Newsletter Posts

Star Wars

April 19, 2024

Here is a link to a video that an Israeli friend of mine sent me last Saturday night, with the comment: “Like Star Wars. It’s scary.”

My friend’s home is a short walk from the cemetery where my wife is buried, which I visited last month.

Of the 350 drones, cruise missiles, and ballistic missiles fired by Iran at Israel last weekend, 99% were intercepted, and the only reported casualty was a young Bedouin girl.

What impressed me about the missile defense systems used by Israel, the U.S., and our regional allies was the ability to intercept ballistic missiles.

  • According to the Pentagon and the Israeli Defense Forces (IDF), 120 ballistic missiles were destroyed in flight, most by exo-atmospheric interception.

Lessons From History 

When I was a young staffer on Capitol Hill, advising senators on national security policy, the Reagan Administration was pursuing its Strategic Defense Initiative (SDI) (which was derisively called “Star Wars” at the time).

The main criticisms of SDI were:

1.     It would be too expensive.

2.    It would be a near technological impossibility to intercept ballistic missiles in flight, especially in large numbers.

3.    A missile defense system would destabilize the nuclear deterrence regime of Mutually Assured Destruction.

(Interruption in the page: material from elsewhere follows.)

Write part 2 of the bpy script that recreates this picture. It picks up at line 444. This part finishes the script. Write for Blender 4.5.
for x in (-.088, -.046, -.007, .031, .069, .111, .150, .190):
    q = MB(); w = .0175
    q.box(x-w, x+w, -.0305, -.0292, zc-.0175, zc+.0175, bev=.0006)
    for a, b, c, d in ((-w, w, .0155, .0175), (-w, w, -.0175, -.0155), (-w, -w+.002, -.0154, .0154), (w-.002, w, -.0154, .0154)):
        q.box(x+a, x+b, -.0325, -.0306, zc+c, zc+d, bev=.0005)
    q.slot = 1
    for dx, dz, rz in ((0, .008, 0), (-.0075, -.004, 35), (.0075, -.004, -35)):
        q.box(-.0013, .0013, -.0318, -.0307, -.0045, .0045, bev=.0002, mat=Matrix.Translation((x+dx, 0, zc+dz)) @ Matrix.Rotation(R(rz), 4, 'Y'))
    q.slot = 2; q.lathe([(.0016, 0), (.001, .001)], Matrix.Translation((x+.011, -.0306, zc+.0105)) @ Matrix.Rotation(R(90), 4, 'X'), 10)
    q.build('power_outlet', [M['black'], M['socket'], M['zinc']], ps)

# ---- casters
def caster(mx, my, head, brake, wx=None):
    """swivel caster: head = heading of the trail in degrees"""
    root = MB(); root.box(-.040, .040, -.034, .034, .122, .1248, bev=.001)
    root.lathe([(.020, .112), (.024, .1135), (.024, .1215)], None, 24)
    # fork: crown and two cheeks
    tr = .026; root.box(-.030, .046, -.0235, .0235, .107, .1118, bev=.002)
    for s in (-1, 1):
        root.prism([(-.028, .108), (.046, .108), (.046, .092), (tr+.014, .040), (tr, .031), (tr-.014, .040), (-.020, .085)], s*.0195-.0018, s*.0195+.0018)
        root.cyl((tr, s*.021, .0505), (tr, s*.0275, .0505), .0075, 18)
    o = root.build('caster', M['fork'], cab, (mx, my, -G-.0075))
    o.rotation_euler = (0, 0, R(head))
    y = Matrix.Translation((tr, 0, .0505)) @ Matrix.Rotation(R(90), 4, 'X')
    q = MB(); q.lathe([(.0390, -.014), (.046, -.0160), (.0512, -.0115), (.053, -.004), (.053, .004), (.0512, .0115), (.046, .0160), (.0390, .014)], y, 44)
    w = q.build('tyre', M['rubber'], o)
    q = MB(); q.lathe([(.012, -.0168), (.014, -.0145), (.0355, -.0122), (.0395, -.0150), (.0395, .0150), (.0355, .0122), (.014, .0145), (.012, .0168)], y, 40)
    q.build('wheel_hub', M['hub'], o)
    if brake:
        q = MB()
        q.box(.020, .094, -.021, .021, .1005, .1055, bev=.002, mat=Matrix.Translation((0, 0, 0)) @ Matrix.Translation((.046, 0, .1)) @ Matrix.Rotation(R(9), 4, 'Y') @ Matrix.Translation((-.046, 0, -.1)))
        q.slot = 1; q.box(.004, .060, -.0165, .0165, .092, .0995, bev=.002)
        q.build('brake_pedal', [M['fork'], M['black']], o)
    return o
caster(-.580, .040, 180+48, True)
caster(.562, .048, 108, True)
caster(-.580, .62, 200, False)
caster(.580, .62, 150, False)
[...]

Opposition to the development of ballistic missile defense systems came from almost every quarter – scientists, politicians, think tanks, academics. The opposition was vocal and sustained. The initial research and development required billions in funding from Congress.

While I worked on Capitol Hill, I was able to attend briefings at the Pentagon and the intelligence agencies.

I recall vividly a meeting I had with Edward Teller, the father of the hydrogen bomb. (If you watched “Oppenheimer,” Teller was the one pressing the other scientists to develop a hydrogen bomb. He also was opposed to Oppenheimer keeping his security clearance.) By the 1980s, Teller had become a strong proponent of a ballistic missile defense system. He believed in the science of it.

Why it matters:

  • Obviously, President Reagan’s goal of making nuclear weapons obsolete has not come to pass.
  • The drones, cruise missiles, and ballistic missiles fired by Iran were not carrying nuclear warheads, a capability Iran has been pursuing for years.
  • Israel also possesses nuclear weapons, but that doesn’t stop its neighbors from raining down missiles upon Israel.

The bottom line:

The missile defense system has not only succeeded in its purpose, it’s also now vital to Israel’s security.

The Big Picture 

Strands of fiber being lit up by a purple glow.

Iran’s attack last weekend could have been devastating in lives lost.

In addition to taking lives, the missiles could have damaged the Old City of Jerusalem. Among the places in the path of missiles were:

  • The Church of the Holy Sepulchre (where Jesus died, was buried, and rose)
  • The Al Aqsa Mosque (from where the Prophet Muhammad descended to Heaven)
  • The Temple Mount, which includes the Foundation Stone (the place where Abrahamic religions believe the world was created)

Earlier this week, House Minority Leader Hakeem Jeffries wrote his colleagues to urge them to support a national security funding package to assist Israel, Ukraine, and Taiwan, stating:

“It is imperative that Hamas, a brutal terrorist organization funded by Iran, be decisively defeated… The world is an increasingly dangerous place and we must continue to stand with our democratic allies in Ukraine and across the globe… Putin’s Russia, aided by Iranian weapons systems, has made deeply troubling gains in recent weeks…”

The Speaker of the House, Mike Johnson, announced that he will put these national security funding measures up for a vote this weekend.

  • In doing so, he knows his tenure as Speaker is being threatened by several Congressional members in his party.
  • While there are Democrats who oppose aid to Israel, and Republicans who oppose aid to Ukraine, majorities of both parties support the national security funding package.

But the House has grown dysfunctional.

I have not advised anyone on national security for decades. Those of us who worked in that field decades ago got several of the big questions right. We understood that U.S. actions in Eastern Europe, the Middle East, Asia, the Americas, and Africa were all of a piece.

The same is true today. The conflicts in Ukraine and Israel are of a piece.

  • Iran funds terrorist organizations in the Middle East, including Hamas, Hezbollah, and the Houthis. Iran has been attacking the U.S. and Israel by these proxies.
  • Iran has also been supplying missiles to Russia, which it has been using to attack Ukrainian cities for the past two years. Ukraine does not have Israel’s missile defense system, nor U.S. military support. And it is running out of anti-aircraft artillery.

The final word:

Our missile defense systems demonstrated last weekend that technological prowess continues to be unmatched. Our will, however, is openly questioned by our adversaries.

I pray for our country that Mike Johnson and Hakeem Jeffries recognize this weekend, and in the weeks to come, that they have more in common as America’s leaders than the differences they may have as leaders of their respective parties.